Last night, ZBB’s best moments weren’t the big ones planned out on paper — the star-studded guest appearances, Beatles and Queen covers or stadium-ready production — but instead came when they simply just did what they do best: emotionally delivered airtight renditions of sprightly Jimmy Buffett-indebted summer jams, soaring Southern-rock stompers and lush, heartfelt ballads. Naturally, the band nailed it when handily delivering inevitable crowd-pleaser staples like “Sweet Annie,” “Toes” and “Chicken Fried.” And they executed Jekyll jams like the tender acoustic-turned-full-cranked power-ballad “Bittersweet” and the bouncy, confetti-cannon-featuring “Castaway” with the same confidence. Meanwhile, performances of gospel-Celtic mashup “Remedy,” which featured Darrell Scott guesting on Dobro, and the breezy, blue-eyed R&B tune “Loving You Easy” were simply exquisite.

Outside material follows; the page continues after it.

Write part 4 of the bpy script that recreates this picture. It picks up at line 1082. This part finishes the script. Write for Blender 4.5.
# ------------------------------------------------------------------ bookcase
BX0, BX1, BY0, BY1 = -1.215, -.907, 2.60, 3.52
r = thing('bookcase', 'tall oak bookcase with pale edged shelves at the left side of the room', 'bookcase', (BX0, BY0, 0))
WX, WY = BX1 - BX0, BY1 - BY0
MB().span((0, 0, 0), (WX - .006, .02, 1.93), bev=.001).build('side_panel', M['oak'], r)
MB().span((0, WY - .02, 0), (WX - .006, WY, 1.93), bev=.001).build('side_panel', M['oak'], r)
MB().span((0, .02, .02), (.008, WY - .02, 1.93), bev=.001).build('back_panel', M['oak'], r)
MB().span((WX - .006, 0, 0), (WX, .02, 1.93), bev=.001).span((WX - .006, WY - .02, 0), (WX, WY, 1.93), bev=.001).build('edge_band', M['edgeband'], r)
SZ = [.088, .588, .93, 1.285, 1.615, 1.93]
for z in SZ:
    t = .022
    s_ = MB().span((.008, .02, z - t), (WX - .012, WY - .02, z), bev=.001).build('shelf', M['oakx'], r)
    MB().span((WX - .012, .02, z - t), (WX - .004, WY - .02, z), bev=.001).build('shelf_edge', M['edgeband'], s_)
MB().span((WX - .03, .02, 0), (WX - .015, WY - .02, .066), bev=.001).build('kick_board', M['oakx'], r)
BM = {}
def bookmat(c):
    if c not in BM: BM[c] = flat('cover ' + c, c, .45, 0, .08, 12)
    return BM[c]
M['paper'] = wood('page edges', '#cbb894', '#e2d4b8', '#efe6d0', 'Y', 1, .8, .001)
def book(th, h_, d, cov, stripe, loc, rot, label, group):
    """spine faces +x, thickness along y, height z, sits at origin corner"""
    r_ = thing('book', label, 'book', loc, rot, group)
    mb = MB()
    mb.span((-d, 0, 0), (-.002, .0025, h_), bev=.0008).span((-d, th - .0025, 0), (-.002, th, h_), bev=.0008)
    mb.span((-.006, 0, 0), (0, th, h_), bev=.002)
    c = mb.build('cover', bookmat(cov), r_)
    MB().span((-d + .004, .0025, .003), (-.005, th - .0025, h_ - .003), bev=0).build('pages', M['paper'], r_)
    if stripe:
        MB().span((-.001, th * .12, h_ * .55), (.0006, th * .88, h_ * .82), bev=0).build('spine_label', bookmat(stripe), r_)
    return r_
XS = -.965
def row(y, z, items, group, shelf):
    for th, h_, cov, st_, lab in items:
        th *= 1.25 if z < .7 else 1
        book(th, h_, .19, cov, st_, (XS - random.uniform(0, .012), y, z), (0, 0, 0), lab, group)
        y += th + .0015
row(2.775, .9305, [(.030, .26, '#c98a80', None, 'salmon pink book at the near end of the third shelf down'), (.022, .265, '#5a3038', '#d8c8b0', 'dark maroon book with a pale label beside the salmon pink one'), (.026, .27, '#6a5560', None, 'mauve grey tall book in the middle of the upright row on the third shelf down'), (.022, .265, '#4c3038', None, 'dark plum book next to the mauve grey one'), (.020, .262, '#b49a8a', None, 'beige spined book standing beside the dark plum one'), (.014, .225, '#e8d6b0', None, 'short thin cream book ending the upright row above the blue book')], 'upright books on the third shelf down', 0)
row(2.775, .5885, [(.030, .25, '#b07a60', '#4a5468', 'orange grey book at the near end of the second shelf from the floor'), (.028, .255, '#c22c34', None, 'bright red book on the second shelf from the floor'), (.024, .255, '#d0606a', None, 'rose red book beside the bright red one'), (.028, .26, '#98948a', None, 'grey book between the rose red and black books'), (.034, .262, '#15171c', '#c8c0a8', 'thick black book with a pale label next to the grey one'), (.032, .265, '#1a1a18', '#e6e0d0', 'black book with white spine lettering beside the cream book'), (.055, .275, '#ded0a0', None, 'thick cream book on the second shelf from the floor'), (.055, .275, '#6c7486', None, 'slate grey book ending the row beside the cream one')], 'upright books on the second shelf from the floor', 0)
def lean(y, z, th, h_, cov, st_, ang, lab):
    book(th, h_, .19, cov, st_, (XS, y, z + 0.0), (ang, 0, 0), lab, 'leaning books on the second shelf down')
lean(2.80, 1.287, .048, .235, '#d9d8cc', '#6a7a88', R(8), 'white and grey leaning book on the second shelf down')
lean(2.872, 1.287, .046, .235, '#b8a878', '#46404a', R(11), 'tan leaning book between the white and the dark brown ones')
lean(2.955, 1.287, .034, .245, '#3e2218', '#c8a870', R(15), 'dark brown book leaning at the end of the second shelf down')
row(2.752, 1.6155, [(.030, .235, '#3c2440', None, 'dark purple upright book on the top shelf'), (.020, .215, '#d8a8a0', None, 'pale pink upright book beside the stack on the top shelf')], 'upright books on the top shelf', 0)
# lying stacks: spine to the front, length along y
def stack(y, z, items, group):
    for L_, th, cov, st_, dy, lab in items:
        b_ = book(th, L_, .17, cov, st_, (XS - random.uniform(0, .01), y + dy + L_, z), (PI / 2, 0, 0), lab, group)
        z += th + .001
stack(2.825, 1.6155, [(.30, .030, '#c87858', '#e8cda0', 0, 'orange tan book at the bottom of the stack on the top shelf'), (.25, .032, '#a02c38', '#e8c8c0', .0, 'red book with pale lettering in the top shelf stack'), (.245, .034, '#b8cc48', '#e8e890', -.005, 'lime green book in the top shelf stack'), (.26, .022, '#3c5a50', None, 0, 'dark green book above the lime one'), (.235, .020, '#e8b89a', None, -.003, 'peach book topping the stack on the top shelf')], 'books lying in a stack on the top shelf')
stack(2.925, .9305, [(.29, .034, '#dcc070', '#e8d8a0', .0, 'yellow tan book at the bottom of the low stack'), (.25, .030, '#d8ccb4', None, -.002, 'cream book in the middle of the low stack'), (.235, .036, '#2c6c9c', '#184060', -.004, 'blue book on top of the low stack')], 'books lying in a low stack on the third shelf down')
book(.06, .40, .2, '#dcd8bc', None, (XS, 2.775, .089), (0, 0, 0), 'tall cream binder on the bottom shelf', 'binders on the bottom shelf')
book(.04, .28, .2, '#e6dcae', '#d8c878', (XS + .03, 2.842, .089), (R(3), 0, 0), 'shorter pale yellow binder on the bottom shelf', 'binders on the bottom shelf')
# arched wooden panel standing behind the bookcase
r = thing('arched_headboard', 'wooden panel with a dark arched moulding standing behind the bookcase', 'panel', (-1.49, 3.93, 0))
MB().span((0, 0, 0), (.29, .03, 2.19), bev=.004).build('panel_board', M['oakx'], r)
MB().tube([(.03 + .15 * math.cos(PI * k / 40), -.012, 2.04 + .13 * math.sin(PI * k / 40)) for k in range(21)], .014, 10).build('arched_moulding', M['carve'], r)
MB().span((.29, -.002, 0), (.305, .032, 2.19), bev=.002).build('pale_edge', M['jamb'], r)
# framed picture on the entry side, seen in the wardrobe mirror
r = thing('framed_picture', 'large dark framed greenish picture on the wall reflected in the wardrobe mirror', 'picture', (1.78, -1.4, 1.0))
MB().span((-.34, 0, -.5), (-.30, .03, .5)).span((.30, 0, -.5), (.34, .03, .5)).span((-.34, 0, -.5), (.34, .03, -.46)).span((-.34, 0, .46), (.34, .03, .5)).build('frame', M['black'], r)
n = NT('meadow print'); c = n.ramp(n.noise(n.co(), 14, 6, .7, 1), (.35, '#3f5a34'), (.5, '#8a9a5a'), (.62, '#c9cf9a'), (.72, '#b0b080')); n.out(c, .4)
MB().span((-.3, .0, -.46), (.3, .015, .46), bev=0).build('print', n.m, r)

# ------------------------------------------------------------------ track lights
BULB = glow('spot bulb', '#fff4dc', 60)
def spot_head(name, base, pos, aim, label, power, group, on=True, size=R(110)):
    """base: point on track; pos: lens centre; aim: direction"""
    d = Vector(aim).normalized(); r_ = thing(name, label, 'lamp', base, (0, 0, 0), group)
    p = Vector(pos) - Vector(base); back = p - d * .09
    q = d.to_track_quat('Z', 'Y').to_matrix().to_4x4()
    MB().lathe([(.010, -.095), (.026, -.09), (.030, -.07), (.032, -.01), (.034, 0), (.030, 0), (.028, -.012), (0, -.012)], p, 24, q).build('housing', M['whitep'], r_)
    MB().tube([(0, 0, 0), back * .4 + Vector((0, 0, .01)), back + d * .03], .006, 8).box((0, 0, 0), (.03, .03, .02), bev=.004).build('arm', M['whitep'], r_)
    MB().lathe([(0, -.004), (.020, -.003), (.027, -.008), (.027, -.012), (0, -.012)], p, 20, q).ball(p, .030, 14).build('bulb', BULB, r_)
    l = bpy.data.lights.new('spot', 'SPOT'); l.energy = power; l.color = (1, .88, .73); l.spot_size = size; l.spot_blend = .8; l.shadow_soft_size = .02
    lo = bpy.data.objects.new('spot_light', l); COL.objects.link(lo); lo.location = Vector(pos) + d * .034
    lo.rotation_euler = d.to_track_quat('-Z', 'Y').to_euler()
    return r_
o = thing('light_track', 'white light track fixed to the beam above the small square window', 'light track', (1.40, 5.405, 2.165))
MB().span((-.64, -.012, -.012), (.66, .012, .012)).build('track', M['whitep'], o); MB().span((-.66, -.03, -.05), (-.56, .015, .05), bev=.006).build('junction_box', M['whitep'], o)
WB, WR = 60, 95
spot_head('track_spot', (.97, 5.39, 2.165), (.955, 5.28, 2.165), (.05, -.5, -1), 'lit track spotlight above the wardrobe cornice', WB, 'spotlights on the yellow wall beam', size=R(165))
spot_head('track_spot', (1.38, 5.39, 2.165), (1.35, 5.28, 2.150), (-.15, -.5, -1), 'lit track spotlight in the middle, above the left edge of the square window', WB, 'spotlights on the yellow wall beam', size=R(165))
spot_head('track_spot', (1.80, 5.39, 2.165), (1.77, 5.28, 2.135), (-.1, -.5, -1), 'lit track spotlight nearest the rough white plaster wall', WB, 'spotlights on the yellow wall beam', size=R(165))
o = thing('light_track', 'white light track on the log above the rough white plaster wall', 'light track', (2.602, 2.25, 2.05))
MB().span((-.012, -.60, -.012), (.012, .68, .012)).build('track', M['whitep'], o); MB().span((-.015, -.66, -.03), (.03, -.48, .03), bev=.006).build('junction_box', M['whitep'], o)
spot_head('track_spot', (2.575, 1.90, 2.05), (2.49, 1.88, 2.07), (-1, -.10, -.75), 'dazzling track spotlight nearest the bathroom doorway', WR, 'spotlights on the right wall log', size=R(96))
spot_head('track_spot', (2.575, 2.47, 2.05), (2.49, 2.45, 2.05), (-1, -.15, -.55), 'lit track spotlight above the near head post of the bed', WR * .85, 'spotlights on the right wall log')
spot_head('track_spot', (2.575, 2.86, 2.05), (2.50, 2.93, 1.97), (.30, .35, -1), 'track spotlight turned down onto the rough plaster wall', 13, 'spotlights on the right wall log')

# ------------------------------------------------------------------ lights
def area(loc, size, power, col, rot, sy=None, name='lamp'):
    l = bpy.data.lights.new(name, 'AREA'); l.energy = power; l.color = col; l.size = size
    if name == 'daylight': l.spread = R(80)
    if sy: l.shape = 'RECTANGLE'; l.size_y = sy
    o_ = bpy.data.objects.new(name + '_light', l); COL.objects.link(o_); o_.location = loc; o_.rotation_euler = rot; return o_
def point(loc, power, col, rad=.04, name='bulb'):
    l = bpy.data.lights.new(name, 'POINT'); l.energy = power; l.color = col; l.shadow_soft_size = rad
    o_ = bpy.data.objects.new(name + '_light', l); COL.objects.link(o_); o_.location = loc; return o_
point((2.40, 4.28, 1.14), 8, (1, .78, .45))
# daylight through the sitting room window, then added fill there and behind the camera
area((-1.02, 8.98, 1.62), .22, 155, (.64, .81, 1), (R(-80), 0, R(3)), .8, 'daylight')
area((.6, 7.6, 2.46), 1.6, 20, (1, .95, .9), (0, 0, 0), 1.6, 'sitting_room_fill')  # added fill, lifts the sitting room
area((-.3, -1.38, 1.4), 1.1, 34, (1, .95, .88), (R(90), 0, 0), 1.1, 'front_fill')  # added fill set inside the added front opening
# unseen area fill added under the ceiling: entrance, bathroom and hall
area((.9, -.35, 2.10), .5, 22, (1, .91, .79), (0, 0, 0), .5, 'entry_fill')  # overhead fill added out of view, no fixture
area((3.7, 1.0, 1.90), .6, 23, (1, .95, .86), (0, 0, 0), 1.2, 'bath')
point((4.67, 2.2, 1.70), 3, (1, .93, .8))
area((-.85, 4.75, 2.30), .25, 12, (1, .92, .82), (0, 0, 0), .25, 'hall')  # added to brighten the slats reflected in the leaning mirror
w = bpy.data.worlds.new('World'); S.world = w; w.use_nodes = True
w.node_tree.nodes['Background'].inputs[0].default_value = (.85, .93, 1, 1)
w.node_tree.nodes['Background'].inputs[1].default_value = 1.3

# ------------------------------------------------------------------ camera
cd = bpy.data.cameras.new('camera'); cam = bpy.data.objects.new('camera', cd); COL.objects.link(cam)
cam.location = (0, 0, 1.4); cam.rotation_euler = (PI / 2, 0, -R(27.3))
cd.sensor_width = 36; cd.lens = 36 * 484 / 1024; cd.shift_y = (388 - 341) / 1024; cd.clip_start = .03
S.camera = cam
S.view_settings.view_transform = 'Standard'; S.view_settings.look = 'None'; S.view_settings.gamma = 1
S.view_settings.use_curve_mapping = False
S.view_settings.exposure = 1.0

On the flipside were some more adventurous left-field moments, like the almost heroically hokey big band excursion “Mango Tree” (which, like a 6 a.m. alarm clock, jarringly interrupted a rousing arena-wide “USA! USA! USA!” chant in the wake of “Dress Blues,” the Jason Isbell song Brown and guest star Jewel had just performed). Or like the transparently crossover-aiming, EDM-tinged endeavor “Beautiful Drug,” which showed the band isn’t quite comfortable in its new skin. . . yet.
On “Mango,” Brown in crooner mode wore a nervous smirk like a first-time skydiver as he worked the stage in search of duet partner Jewel, never really finding a groove. And on “Beautiful Drug,” it seemed the band was at war with its own song, battling throbbing bass loops and club-ready synths that threatened to swallow acoustic guitars and actual drums whole. That juxtaposition between processed sounds of the day and the organic tones of a traditional string band might be at the musical heart of Jekyll + Hyde, but last night it was hard to tell which side of the fence Brown and band were on.

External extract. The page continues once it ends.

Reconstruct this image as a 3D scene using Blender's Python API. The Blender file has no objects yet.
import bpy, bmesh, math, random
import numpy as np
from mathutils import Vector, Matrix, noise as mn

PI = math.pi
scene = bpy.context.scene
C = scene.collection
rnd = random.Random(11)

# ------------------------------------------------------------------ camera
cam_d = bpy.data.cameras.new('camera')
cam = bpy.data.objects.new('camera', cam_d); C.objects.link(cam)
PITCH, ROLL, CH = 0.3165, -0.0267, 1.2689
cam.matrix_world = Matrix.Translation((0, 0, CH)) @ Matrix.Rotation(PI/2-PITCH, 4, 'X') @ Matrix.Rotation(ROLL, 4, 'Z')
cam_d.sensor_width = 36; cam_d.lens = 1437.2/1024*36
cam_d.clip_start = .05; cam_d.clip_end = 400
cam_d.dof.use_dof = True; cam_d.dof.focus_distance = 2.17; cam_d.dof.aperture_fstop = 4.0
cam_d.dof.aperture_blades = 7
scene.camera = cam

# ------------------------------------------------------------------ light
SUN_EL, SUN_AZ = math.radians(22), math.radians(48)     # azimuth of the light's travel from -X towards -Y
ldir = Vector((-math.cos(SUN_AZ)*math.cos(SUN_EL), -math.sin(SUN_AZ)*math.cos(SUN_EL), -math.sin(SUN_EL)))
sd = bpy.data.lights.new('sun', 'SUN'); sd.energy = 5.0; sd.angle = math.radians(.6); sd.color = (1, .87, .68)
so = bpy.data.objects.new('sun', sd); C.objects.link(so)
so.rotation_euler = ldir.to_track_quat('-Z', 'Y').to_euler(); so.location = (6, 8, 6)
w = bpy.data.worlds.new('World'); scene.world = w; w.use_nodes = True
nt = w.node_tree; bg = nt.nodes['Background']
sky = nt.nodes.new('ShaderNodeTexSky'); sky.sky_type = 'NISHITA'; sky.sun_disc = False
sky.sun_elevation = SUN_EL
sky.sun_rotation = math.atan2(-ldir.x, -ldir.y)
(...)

Certainly the most adventurous moment came in the encore, when the group reclaimed the stage dressed like 1800s coal miners for an elaborate performance of “Junkyard.” Hammed-up dialogue between Brown and multi-instrumentalist John Driskell Hopkins was lovably self-aware and almost purpose-built for a This Is Spinal Tap moment. They came dangerously close to such a moment when, mid-song, roadies emerged and placed connected portions of a cartoonish inflatable dragon atop band members’ heads. Bandmates then tried their best to keep coordinated while making a conga line loop around the stage, before stopping and finishing the song while dancing in place.

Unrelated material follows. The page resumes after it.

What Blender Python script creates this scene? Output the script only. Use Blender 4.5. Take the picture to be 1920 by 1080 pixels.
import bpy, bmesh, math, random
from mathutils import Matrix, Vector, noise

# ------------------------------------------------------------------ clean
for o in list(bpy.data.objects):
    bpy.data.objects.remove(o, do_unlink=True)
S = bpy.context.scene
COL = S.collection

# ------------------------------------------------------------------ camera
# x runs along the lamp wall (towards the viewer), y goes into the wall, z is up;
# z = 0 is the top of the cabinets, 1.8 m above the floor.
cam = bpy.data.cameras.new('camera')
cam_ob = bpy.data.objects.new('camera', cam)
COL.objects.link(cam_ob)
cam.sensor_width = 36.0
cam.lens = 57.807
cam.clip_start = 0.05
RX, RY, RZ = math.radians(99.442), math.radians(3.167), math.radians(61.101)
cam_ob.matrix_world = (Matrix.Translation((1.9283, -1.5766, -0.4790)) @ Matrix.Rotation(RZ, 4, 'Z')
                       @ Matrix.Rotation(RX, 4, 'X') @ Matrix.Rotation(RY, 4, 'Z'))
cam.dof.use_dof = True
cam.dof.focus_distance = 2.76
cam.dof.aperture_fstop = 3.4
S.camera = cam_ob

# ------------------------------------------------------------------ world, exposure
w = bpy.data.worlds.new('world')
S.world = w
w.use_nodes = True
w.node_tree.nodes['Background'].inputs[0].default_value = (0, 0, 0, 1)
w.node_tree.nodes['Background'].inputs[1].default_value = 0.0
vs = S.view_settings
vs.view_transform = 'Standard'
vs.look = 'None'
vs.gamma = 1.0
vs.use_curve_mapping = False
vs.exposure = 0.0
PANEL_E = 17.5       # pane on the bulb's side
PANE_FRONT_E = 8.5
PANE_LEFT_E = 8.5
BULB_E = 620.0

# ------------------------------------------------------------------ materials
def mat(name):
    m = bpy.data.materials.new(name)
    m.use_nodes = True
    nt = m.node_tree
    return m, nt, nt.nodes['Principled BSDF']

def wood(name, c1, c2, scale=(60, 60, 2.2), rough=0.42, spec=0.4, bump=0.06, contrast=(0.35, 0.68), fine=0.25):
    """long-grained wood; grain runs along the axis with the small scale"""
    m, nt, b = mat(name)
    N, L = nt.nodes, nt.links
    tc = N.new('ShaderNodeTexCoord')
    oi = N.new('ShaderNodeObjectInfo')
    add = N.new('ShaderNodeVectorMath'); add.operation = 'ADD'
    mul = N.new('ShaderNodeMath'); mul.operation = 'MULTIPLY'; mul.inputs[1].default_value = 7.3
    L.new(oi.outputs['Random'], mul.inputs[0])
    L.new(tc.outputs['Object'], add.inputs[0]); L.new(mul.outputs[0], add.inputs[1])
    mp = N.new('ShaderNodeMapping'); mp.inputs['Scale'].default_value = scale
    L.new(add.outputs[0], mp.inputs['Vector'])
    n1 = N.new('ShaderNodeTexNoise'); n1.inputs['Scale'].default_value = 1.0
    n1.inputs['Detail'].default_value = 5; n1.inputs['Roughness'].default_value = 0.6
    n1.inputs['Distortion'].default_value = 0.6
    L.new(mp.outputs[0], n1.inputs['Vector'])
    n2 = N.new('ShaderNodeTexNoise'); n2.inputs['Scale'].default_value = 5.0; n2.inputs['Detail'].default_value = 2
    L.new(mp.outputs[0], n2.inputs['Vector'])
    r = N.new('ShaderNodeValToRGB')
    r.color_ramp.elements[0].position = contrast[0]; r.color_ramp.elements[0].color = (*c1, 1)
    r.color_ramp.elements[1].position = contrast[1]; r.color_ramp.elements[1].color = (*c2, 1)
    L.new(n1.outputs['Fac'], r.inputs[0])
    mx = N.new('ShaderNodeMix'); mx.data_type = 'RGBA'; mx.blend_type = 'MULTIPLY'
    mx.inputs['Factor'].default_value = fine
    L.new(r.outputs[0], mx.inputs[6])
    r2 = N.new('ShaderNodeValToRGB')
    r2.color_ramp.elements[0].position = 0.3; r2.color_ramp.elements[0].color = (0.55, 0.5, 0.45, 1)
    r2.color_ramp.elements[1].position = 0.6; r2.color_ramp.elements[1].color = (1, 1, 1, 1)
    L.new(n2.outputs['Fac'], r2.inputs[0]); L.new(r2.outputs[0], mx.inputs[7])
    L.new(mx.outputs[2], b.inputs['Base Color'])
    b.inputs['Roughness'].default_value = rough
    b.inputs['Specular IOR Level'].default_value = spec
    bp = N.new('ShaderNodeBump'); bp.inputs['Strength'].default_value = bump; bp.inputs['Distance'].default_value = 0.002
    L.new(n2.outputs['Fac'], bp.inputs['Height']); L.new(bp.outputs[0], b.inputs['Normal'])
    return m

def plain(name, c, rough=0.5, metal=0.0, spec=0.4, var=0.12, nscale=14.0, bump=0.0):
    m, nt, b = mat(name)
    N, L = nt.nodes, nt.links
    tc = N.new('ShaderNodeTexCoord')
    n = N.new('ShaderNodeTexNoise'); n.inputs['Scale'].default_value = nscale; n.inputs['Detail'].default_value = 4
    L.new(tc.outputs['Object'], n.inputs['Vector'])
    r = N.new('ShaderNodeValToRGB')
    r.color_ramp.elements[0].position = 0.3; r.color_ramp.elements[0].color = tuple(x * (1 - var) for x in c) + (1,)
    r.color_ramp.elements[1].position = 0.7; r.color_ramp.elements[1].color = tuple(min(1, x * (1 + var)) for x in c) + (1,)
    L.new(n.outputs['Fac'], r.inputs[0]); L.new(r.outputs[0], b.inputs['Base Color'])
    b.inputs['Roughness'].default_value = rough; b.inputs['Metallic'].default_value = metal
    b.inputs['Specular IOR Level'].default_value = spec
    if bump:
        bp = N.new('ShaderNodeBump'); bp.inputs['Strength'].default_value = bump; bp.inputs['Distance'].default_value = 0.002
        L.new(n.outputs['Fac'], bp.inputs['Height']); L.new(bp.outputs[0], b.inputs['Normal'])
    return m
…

Earlier, during the main set, the band busted out an endearingly ramshackle cover of Queen’s “Bohemian Rhapsody,” which elicited almost as deafening a response to surprise guest Kid Rock. Rock sprinted out to lead the crowd through a campfire-like sing-along of Stephen Stills’ “Love the One You’re With” during a mid-show acoustic set on the B-stage. Far from perfect in execution (the fact that Rock even tried to pull off scream-singing that Stills classic in a key miles above his range is emblematic of his star-making bravado), those adventurous moments made the show.
Through it all, the band never lost the cold-beers-in-hand Friday-night crowd, and near show’s end, Brown, in a tone suggesting he himself wasn’t fully convinced all the new tricks were working yet, thanked his rapt fans for following the band “wherever [the] adventure takes us.” And that’s what’s long made ZBB one of modern country’s most exciting acts — they’re always headed somewhere.